Question

Two particles are projected from a tower of height 400 m & angles 45° & 60° horizontally. If they have the same time of flight, find the ratio of their velocities.

• A. \(\frac{\sqrt{6}}{2}\)
• B. \(\frac{\sqrt5}{\sqrt2}\)
• C. \(\frac{\sqrt3}{\sqrt4}\)
• D. 1

Answer 1

The Correct Option is A

The problem asks for the ratio of the initial velocities of two particles projected from the top of a 400 m tower at different angles, given that they have the same time of flight.

Concept Used:

The solution is based on the analysis of the vertical component of projectile motion. The time of flight of a projectile launched from a height depends on the initial vertical velocity, the height of projection, and the acceleration due to gravity.

The equation for the vertical displacement (\(\Delta y\)) of a projectile is:

\[ \Delta y = v_{y0} t + \frac{1}{2} a_y t^2 \]

where \(v_{y0}\) is the initial vertical velocity, \(a_y\) is the vertical acceleration (which is \(-g\)), and \(t\) is the time.

For a projectile launched at an angle \(\theta\) with the horizontal with an initial velocity \(v\), the initial vertical velocity is \(v_{y0} = v \sin \theta\).

Step-by-Step Solution:

Step 1: Establish a coordinate system and define the parameters.

Let's set the origin \((0, 0)\) at the point of projection on top of the tower.
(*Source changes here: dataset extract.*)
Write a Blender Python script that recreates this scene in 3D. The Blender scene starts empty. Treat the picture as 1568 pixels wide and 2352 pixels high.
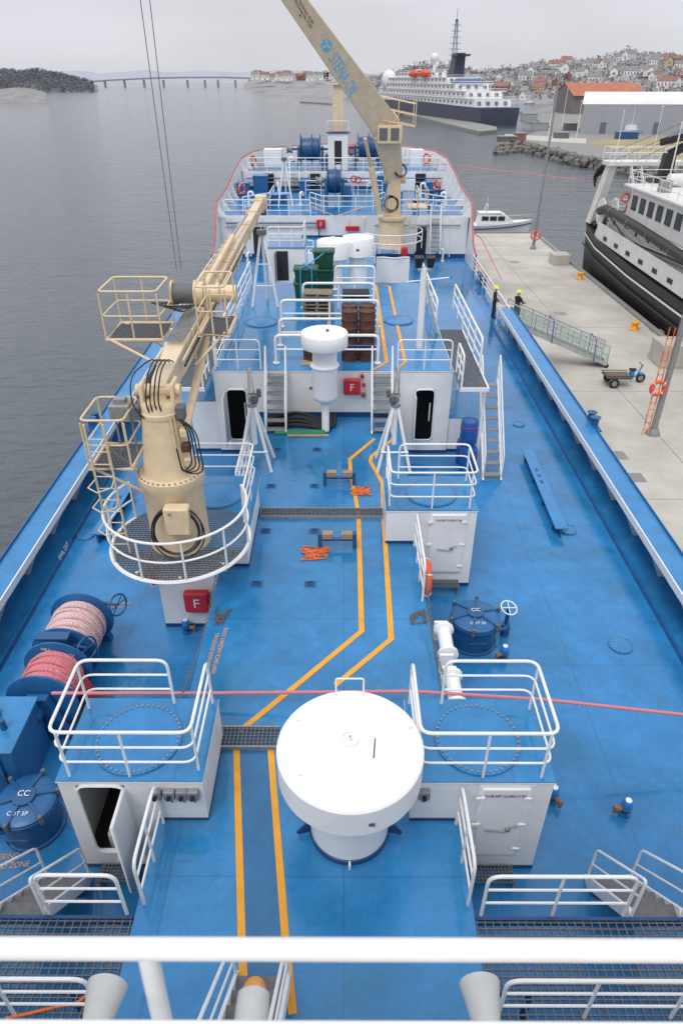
import bpy, bmesh, math, random
from mathutils import Vector, Matrix, noise
V=Vector; R=math.radians; rnd=random.Random(7); pi=math.pi
scene=bpy.context.scene; C=scene.collection
# ------------------------------------------------------------------ camera geometry
F=1568.; CX,CY=784.,1176.; CAM=V((0,0,12))
PITCH=math.atan((1176-180)/F); YAW=R(.19)
CAMR=Matrix.Rotation(YAW,3,'Z')@Matrix.Rotation(pi/2-PITCH,3,'X')
TILT=Matrix.Rotation(R(.83),3,'X'); TI=TILT.inverted()
def ray(px,py): return CAMR@V(((px-CX)/F,(CY-py)/F,-1))
def W(px,py,z): d=ray(px,py); return CAM+d*((z-12)/d.z)
def WY(px,py,Y): d=ray(px,py); return CAM+d*(Y/d.y)
def WX(px,py,X): d=ray(px,py); return CAM+d*(X/d.x)
def S(px,py,z): d=TI@ray(px,py); return CAM+d*((z-12)/d.z)
def SY(px,py,Y): d=TI@ray(px,py); return CAM+d*(Y/d.y)
SHIP=[]; FRAME=['ship']
# ------------------------------------------------------------------ materials
def nodes(name):
    m=bpy.data.materials.new(name); m.use_nodes=True; nt=m.node_tree
    return m,nt,nt.nodes['Principled BSDF']
def N(nt,t,**k):
    n=nt.nodes.new(t)
    for a,b in k.items():
        if a in n.inputs.keys(): n.inputs[a].default_value=b
        else: setattr(n,a,b)
    return n
def mat(name,col,rough=.45,metal=0,var=.14,scale=2.5,bump=0,bscale=30,rust=0,rcol=(.16,.07,.025),spec=.5,rsc=1.6):
    m,nt,b=nodes(name); L=nt.links
    g=N(nt,'ShaderNodeNewGeometry')
    n1=N(nt,'ShaderNodeTexNoise',Scale=scale,Detail=6.,Roughness=.65); L.new(g.outputs['Position'],n1.inputs['Vector'])
    mr=N(nt,'ShaderNodeMapRange'); mr.inputs['From Min'].default_value=.3; mr.inputs['From Max'].default_value=.7
    mr.inputs['To Min'].default_value=1-var; mr.inputs['To Max'].default_value=1+var*.5
    L.new(n1.outputs['Fac'],mr.inputs['Value'])
    mx=N(nt,'ShaderNodeMix',data_type='RGBA',blend_type='MULTIPLY'); mx.inputs[0].default_value=1
    mx.inputs[6].default_value=(*col,1); L.new(mr.outputs[0],mx.inputs[7])
    out=mx.outputs[2]
    if rust:
        mp=N(nt,'ShaderNodeMapping'); mp.inputs['Scale'].default_value=(1,1,.35); L.new(g.outputs['Position'],mp.inputs['Vector'])
        n2=N(nt,'ShaderNodeTexNoise',Scale=rsc,Detail=9.,Roughness=.75); L.new(mp.outputs[0],n2.inputs['Vector'])
        r2=N(nt,'ShaderNodeMapRange'); r2.inputs['From Min'].default_value=.72-rust*.3; r2.inputs['From Max'].default_value=.84-rust*.2
        L.new(n2.outputs['Fac'],r2.inputs['Value'])
        m2=N(nt,'ShaderNodeMix',data_type='RGBA'); L.new(r2.outputs[0],m2.inputs[0]); L.new(out,m2.inputs[6]); m2.inputs[7].default_value=(*rcol,1)
        out=m2.outputs[2]
    L.new(out,b.inputs['Base Color'])
    b.inputs['Metallic'].default_value=metal; b.inputs['Specular IOR Level'].default_value=spec
    mr3=N(nt,'ShaderNodeMapRange'); mr3.inputs['To Min'].default_value=max(.05,rough-.12); mr3.inputs['To Max'].default_value=min(1,rough+.15)
    L.new(n1.outputs['Fac'],mr3.inputs['Value']); L.new(mr3.outputs[0],b.inputs['Roughness'])
    if bump:
        n3=N(nt,'ShaderNodeTexNoise',Scale=bscale,Detail=4.); L.new(g.outputs['Position'],n3.inputs['Vector'])
        bp=N(nt,'ShaderNodeBump',Strength=bump,Distance=.02); L.new(n3.outputs['Fac'],bp.inputs['Height']); L.new(bp.outputs[0],b.inputs['Normal'])
    return m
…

The downward direction is taken as negative.

• Initial height: \(y_0 = 0\)
• Final height (ground): \(y = -h = -400\) m
• Vertical acceleration: \(a_y = -g\)
• Time of flight: \(t = T\)

The angles of projection are given as \(\theta_1 = 45^\circ\) and \(\theta_2 = 60^\circ\) with the horizontal.

Step 2: Write the equation for the time of flight.
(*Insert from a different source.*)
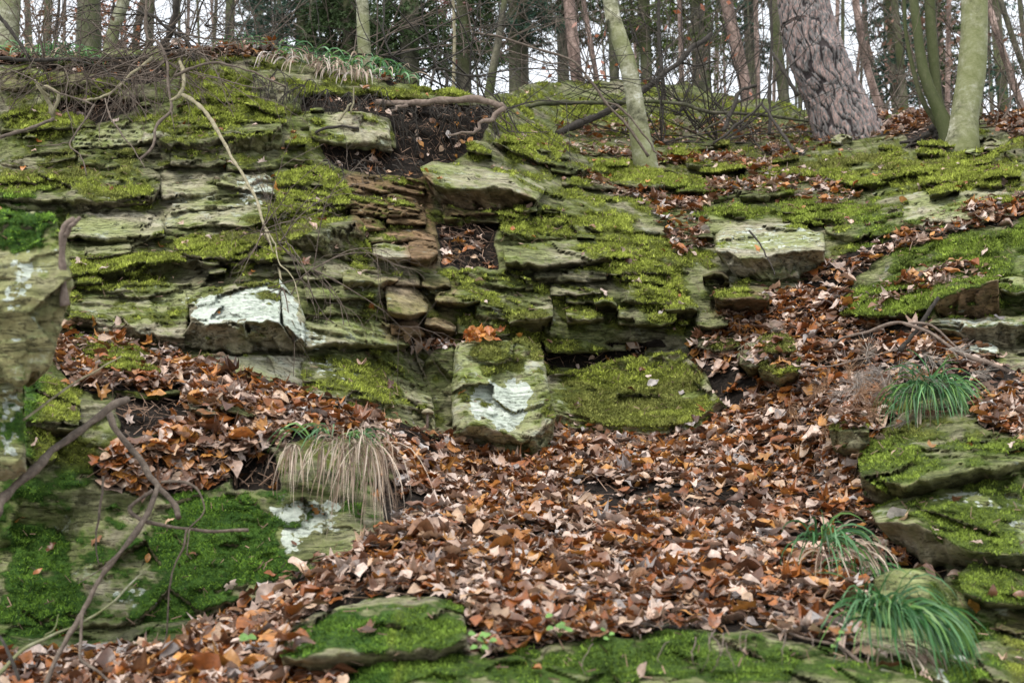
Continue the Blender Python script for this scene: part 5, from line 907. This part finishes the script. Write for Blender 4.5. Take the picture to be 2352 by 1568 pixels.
BT = [("22,-20 14,130", 27, 15, M_BEECH, 'stout green-grey trunk at the upper left corner'), ("204,-20 203,130", 28, 14, M_DARKBARK, 'stoutest green trunk on the left crest, with side of orange leaves'), ("112,-20 106,130", 10, 19, M_DARKBARK, None), ("292,-20 262,70 248,130", 15, 16, M_BEECH, 'grey-green trunk leaning right beside the stout green trunk'), ("336,-20 318,50 306,130", 9, 19, M_DARKBARK, None), ("348,-20 342,130", 9, 21, M_DARKBARK, None), ("498,-20 492,100", 4, 20, M_DARKBARK, None), ("530,-20 526,110", 11, 18, M_DARKBARK, 'slim dark trunk against white sky, alone left of the conifers'),
      ("150,-20 146,130", 4, 24, M_TWIG, None), ("60,-20 62,130", 5, 26, M_DARKBARK, None), ("1305,-20 1314,80 1326,190", 15, 17, M_PINK, 'pinkish pine trunk behind the slim leaning tree, left side'), ("1336,-20 1350,60 1372,190", 6, 22, M_PINK, None), ("1404,-20 1412,195", 11, 15, M_DARKBARK, 'dark green trunk directly behind the slim leaning tree'), ("1664,-20 1684,80 1702,150 1718,240", 15, 17, M_PINK, 'pink-barked pine leaning left between slim tree and big pine'), ("1735,-20 1742,240", 6, 22, M_PINK, None), ("1774,-20 1782,80 1804,250", 12, 16, M_DARKBARK, 'dark green trunk close behind the left side of the big pine'), ("1962,-20 1978,90 1998,180 2030,280", 9, 18, M_PINK, 'reddish pine trunk showing just right of the big pine'), ("1985,-20 1990,90 2020,200 2035,280", 6, 24, M_PINK, None), ("2052,-20 2066,120 2080,270", 9, 17, M_DARKBARK, None),
      ("2262,-20 2290,80 2318,160 2352,260", 8, 17, M_PINK, 'pink leaning pine trunk at the right edge'), ("2292,-20 2320,70 2360,180", 7, 15, M_DARKBARK, None), ("2340,-20 2352,90 2380,250", 6, 20, M_DARKBARK, None), ("885,-20 890,150", 7, 16, M_DARKBARK, None), ("930,-20 926,180", 5, 22, M_DARKBARK, None), ("1040,-20 1044,80 1042,190", 4, 14, M_PALE, 'thin pale wavy sapling before the dark conifers'), ("1205,-20 1204,190", 8, 20, M_DARKBARK, None), ("1560,-20 1566,190", 6, 19, M_PINK, None), ("1598,-20 1606,210", 9, 21, M_PINK, None), ("1510,-20 1512,190", 5, 24, M_DARKBARK, None), ("720,-20 716,130", 9, 19, M_DARKBARK, None), ("640,-20 644,100", 6, 24, M_DARKBARK, None), ("1838,-20 1835,0 1838,250", 5, 23, M_DARKBARK, None), ("2180,-20 2176,260", 6, 22, M_PINK, None)]
for cl, hw, Y, m, lb in BT:
    k = len(P_(cl)); tree(lb or f'thin {MN[m.name]} bare trunk beyond the skyline {tz(cl)}', cl, [hw * (.92 + .12 * i / (k - 1)) for i in range(k)], Y, m, 5, 10, floor=fl, group=None if lb else 'thin trunks in the wood beyond the skyline', up=5, n=30, tl=1.6, lo=.45)
for k in range(56):
    u = rng.uniform(0, PW); Y = rng.uniform(24, 48); ln = rng.normal(0, 14)
    tree(f"{('very distant', 'distant')[Y < 36]} slender {MN[[M_DARKBARK, M_PINK, M_DARKBARK][k % 3].name]} trunk {tz(f'{u},0')}", f"{u},-20 {u+ln*.5},120 {u+ln},260", [rng.uniform(2.2, 5)] * 3, Y, [M_DARKBARK, M_PINK, M_DARKBARK][k % 3], 5, 8, floor=fl, group='distant slender trunks deep in the wood', up=4, n=16, tl=2.2, lo=.45)
# conifers
def conifer(u, Y, width, vlo, label, dens=1.0, col=(.02, .045, .018), group=None, gap=.0):
    x0 = at_y(u, 100, Y)[0]; zl = at_y(u, vlo, Y)[2]; zh = at_y(u, -70, Y)[2]; base = np.array([x0, Y, fl]); r = empty('conifer', base, label, 'tree', group)
    V, Q, T = tube(np.array([[x0, Y, fl - .3], [x0 + .05, Y, (fl + zh) / 2], [x0, Y, zh + 1]]), [.14, .12, .10], 8, .1); link('trunk', mesh('trunk', V, Q, T, M_DARKBARK, None, True, base), r, base)
    Wm = width / F * Y / 2; nb = int(50 * dens * (zh - zl) / 2.0); Bn = Bag(); segs = []
    Pn = []; Dn = []
    for k in range(nb):
        a = rng.uniform(0, 6.28); z = rng.uniform(zl + .2, zh); L = Wm * rng.uniform(.6, 1.1); n = 9; t = np.linspace(0, 1, n)[:, None]
        d = np.array([math.cos(a), math.sin(a), 0]); pts = np.array([x0, Y, z]) + d * L * t + np.array([0, 0, 1]) * (-.25 * L * t + .10 * L * t ** 2 - .15 * t) + rng.normal(0, .02, (n, 3))
        V, Q, T = tube(pts, np.linspace(.014, .004, n), 3, 0, 0, False); Bn.add(V, Q)
        m = int(34 * L); tt_ = rng.uniform(.15, 1, m); s0 = np.stack([np.interp(tt_, t[:, 0], pts[:, c]) for c in range(3)], -1); sidev = np.cross(d, [0, 0, 1]) * rng.choice([-1, 1], (m, 1))
        dd_ = unit(sidev * .8 + d * .5 + np.array([0, 0, -.35]) + rng.normal(0, .25, (m, 3))); ls = rng.uniform(.15, .42, (m, 1)) * (1.2 - tt_[:, None] * .6); q = 9
        tq = rng.random((m, q, 1)); Pn.append((s0[:, None] + dd_[:, None] * ls[:, None] * tq).reshape(-1, 3)); Dn.append(unit(dd_[:, None] * .6 + rng.normal(0, .5, (m, q, 3)) + np.array([0, 0, -.15])).reshape(-1, 3))
    tag(Bn.obj('branches', M_DARKBARK, r), kind='stuff')
    P = np.vstack(Pn); Dd = np.vstack(Dn); n = len(P); L = rng.uniform(.04, .10, (n, 1)) * (Y / 20) ** .5; sdv = unit(np.cross(Dd, rng.normal(0, 1, (n, 3)))) * .014 * (Y / 20) ** .7
    V = np.stack([P - sdv, P + sdv, P + Dd * L], 1).reshape(-1, 3); cc = np.repeat(np.array(col) * rng.uniform(.5, 1.9, (n, 1)), 3, 0)
    link('needles', mesh('needles', V, None, np.arange(3 * n).reshape(-1, 3), M_NEEDLE, {'tint': cc}, False, base), r, base)['kind'] = 'stuff'
DG = (.04, .065, .022); BG = (.035, .07, .045); YG = (.08, .11, .028)
for k, (u, Y, w, vlo, c, de, lb) in enumerate([(690, 22, 280, 120, BG, 1.4, 'bluish dark conifer left of the bright green trunk'), (800, 17, 230, 140, DG, 1.6, 'dense dark green conifer behind the bright green trunk'), (935, 15, 240, 175, DG, 1.7, 'densest dark green conifer, in the top centre'), (1060, 18, 220, 170, DG, 1.2, 'dark conifer right of the thin pale wavy sapling'), (1180, 20, 240, 110, BG, 1.1, 'bluish conifer high above the mossy crest'),
    (1290, 24, 260, 90, DG, 1.0, 'conifer behind the left pinkish pine'), (1480, 24, 240, 120, YG, .9, 'yellowish green conifer right of the slim leaning tree'), (1600, 20, 190, 150, YG, .8, 'light green conifer sprays between the slim tree and the pink-barked pine'), (1720, 26, 180, 130, BG, .7, 'thin bluish conifer left of the big pine'), (2050, 21, 170, 230, BG, .9, 'dark conifer between the big pine and the forked tree'), (2150, 24, 160, 240, DG, .9, 'dark conifer behind the forked tree'), (590, 30, 150, 120, BG, .7, 'hazy small conifer at the left end of the conifer row'), (2290, 26, 100, 250, BG, .35, 'small conifer right of the forked tree')]):
    conifer(u, Y, w, vlo, lb, de, c)
# withered leaves clinging in the wood
def hangleaves(uv, Y, n, su, sv, col, label):
    c = at_y(*uv, Y); m = n; P = c + np.stack([rng.normal(0, su / F * Y, m), rng.normal(0, .8, m), rng.normal(0, sv / F * Y, m)], -1)
    T3 = []; dr = unit(rng.normal(0, 1, (m, 3))); sdv = unit(np.cross(dr, rng.normal(0, 1, (m, 3)))); s = rng.uniform(.03, .055, (m, 1)) * (Y / 16) ** .5
    V = np.stack([P - dr * s, P + sdv * s * .5, P + dr * s, P - sdv * s * .5], 1).reshape(-1, 3); cc = np.repeat(np.array(col) * rng.uniform(.5, 1.5, (m, 1)), 4, 0)
    r = empty('leafy_sapling', np.array([c[0], c[1], fl]), label, 'sapling')
    V2, Q2, T2 = tube(curvy(np.array([[c[0], Y, fl - .2], [c[0] + .1, Y, c[2] - .5], [c[0], Y, c[2] + 1.8]]), 14, .08, int(m)), np.linspace(.035, .01, 14), 5, 0); link('trunk', mesh('trunk', V2, Q2, T2, M_DTWIG, None, True, c), r, c)
    link('leaves', mesh('leaves', V, np.arange(4 * m).reshape(-1, 4), None, M_LEAF, {'tint': cc}, False, c), r, c)['kind'] = 'stuff'
hangleaves((240, 30), 17.5, 420, 26, 45, (.34, .13, .06), 'sapling with withered orange leaves behind the left trunks')
hangleaves((1010, 40), 17, 170, 34, 24, (.20, .06, .05), 'sapling with dull red leaves at the top centre')
hangleaves((110, 60), 16, 420, 90, 50, (.26, .15, .09), 'thin sapling with scattered brown leaves at the far left')
hangleaves((640, 40), 22, 90, 160, 40, (.22, .10, .06), 'sapling with sparse brown leaves before the left conifers')
hangleaves((2140, 100), 17, 350, 60, 60, (.22, .12, .08), 'sapling with brown leaves behind the forked tree')
hangleaves((1500, 100), 13, 50, 160, 60, (.40, .13, .06), 'sapling with a few orange leaves around the slim tree')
Using the equation for vertical displacement, when the particle hits the ground at time \(t = T\), its vertical displacement is \(\Delta y = -h\). The initial vertical velocity is \(v_{y0} = v \sin \theta\).

\[ -h = (v \sin \theta) T - \frac{1}{2}gT^2 \]
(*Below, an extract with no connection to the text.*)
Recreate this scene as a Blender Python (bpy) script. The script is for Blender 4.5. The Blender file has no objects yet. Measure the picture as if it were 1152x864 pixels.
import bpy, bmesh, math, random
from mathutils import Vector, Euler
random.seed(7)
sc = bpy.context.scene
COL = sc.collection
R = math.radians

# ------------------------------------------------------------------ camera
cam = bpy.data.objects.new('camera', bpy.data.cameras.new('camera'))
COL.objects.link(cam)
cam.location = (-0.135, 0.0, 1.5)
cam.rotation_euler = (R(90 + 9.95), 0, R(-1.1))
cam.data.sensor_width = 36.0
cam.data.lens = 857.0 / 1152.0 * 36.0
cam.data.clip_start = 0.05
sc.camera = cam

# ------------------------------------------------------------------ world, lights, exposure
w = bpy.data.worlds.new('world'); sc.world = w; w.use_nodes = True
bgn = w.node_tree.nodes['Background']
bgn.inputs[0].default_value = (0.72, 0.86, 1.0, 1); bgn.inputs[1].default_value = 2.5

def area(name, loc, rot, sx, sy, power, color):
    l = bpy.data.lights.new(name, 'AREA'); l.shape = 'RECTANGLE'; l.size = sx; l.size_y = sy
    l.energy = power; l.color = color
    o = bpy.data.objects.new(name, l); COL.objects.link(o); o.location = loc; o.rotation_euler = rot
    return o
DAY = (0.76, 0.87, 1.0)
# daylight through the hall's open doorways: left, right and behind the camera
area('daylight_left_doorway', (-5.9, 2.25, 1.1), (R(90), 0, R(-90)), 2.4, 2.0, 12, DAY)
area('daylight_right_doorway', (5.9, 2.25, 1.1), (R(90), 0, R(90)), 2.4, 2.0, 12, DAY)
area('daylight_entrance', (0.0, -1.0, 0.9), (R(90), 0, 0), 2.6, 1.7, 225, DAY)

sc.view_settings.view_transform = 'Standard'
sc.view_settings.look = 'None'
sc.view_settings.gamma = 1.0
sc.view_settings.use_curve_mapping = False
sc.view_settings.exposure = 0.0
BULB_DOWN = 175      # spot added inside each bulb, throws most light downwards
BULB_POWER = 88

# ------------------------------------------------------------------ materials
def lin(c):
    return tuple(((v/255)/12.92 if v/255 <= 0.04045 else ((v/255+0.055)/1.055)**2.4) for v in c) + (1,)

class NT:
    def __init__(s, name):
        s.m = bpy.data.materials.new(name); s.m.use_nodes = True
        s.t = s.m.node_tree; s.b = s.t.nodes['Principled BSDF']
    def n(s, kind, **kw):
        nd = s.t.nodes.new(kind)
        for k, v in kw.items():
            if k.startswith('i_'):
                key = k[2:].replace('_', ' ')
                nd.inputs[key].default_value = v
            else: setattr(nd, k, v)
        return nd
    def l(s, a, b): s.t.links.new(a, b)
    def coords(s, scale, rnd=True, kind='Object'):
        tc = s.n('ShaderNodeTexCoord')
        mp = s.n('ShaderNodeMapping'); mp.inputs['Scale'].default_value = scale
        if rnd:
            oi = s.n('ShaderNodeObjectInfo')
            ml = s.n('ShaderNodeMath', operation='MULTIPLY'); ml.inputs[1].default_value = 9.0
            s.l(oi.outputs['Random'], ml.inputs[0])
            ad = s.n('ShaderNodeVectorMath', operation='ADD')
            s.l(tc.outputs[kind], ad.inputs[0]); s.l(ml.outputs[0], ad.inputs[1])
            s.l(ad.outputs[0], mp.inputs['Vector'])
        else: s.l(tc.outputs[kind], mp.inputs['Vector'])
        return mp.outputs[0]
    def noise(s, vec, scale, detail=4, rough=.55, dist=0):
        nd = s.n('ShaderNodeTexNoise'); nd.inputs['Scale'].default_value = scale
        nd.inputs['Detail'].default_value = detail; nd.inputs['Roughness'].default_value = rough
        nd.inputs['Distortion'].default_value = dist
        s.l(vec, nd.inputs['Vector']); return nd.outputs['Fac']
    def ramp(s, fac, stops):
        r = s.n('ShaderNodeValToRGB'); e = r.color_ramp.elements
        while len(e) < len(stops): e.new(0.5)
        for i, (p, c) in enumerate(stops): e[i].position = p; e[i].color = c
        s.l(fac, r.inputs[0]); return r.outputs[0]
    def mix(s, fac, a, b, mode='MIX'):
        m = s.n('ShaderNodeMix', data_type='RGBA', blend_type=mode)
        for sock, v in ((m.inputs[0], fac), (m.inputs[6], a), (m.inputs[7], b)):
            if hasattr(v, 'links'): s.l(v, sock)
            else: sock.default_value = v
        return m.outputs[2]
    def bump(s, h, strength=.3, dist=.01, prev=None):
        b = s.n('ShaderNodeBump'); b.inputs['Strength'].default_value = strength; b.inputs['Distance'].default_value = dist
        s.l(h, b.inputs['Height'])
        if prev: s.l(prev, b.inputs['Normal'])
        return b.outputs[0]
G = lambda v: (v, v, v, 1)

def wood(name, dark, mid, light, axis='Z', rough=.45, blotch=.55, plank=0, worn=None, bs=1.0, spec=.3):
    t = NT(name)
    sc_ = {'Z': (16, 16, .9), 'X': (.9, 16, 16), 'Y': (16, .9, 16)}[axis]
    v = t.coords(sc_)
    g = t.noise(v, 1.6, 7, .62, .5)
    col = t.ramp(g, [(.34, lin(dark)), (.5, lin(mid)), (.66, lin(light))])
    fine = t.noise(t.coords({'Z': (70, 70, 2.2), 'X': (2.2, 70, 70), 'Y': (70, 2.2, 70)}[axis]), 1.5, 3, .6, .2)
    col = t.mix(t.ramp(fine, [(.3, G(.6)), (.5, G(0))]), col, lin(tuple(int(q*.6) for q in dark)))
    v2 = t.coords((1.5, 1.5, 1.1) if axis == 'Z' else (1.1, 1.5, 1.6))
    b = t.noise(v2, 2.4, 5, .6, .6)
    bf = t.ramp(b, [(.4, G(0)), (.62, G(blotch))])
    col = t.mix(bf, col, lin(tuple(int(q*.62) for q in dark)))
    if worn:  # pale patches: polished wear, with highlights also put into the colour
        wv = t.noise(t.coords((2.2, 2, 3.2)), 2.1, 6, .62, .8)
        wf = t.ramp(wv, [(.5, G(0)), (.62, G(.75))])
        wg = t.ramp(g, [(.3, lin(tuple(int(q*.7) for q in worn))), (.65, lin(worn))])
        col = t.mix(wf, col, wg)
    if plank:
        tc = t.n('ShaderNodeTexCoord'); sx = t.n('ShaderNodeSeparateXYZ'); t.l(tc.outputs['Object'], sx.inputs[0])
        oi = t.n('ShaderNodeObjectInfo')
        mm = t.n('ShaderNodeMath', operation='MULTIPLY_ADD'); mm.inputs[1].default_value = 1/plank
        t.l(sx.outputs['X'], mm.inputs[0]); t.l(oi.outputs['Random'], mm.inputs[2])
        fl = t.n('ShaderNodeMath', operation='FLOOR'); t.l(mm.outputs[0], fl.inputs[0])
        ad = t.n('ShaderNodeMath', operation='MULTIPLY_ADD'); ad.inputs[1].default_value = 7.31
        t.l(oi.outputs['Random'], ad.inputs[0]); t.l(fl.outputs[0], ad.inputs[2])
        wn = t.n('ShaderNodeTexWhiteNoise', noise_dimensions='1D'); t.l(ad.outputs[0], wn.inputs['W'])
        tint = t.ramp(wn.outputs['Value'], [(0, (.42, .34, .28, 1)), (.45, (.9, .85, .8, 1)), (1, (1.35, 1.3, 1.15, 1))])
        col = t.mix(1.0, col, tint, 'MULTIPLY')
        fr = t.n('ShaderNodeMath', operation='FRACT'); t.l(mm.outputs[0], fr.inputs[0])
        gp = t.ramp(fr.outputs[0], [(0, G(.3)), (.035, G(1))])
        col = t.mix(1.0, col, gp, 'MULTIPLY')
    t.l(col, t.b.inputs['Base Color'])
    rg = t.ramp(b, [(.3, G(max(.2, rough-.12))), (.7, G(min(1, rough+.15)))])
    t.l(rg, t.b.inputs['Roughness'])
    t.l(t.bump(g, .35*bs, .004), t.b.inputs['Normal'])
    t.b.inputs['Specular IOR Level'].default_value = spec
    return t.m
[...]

Step 3: Relate the initial vertical velocity to the time of flight.

We can rearrange the equation from Step 2 to solve for the initial vertical velocity term, \(v \sin \theta\).

\[ (v \sin \theta) T = \frac{1}{2}gT^2 - h \] \[ v \sin \theta = \frac{gT}{2} - \frac{h}{T} \]

This equation shows that for a fixed height \(h\) and a specific time of flight \(T\), the initial vertical velocity \(v_{y0} = v \sin \theta\) is uniquely determined.

Step 4: Apply the condition that the time of flight is the same for both particles.

The problem states that both particles have the same time of flight, i.e., \(T_1 = T_2 = T\). Since \(g\) and \(h\) are also the same for both, it follows from the equation in Step 3 that their initial vertical velocities must be equal.

\[ v_{y1} = v_{y2} \] \[ v_1 \sin \theta_1 = v_2 \sin \theta_2 \]

Note that the height of the tower \(h = 400\) m is not needed to find the ratio, as the condition of equal times of flight directly implies equal initial vertical velocities.

Step 5: Calculate the ratio of the initial velocities.

From the equality derived in Step 4, we can find the ratio \(v_1 / v_2\).

\[ \frac{v_1}{v_2} = \frac{\sin \theta_2}{\sin \theta_1} \]

Substitute the given angles \(\theta_1 = 45^\circ\) and \(\theta_2 = 60^\circ\).

\[ \frac{v_1}{v_2} = \frac{\sin 60^\circ}{\sin 45^\circ} \]

Final Computation & Result:

We use the standard values for the sine functions:

• \( \sin 60^\circ = \frac{\sqrt{3}}{2} \)
• \( \sin 45^\circ = \frac{1}{\sqrt{2}} \)

Substituting these values into the ratio:

\[ \frac{v_1}{v_2} = \frac{\frac{\sqrt{3}}{2}}{\frac{1}{\sqrt{2}}} = \frac{\sqrt{3}}{2} \times \frac{\sqrt{2}}{1} = \frac{\sqrt{6}}{2} \]

The ratio of their velocities is \( \frac{\sqrt{6}}{2} \).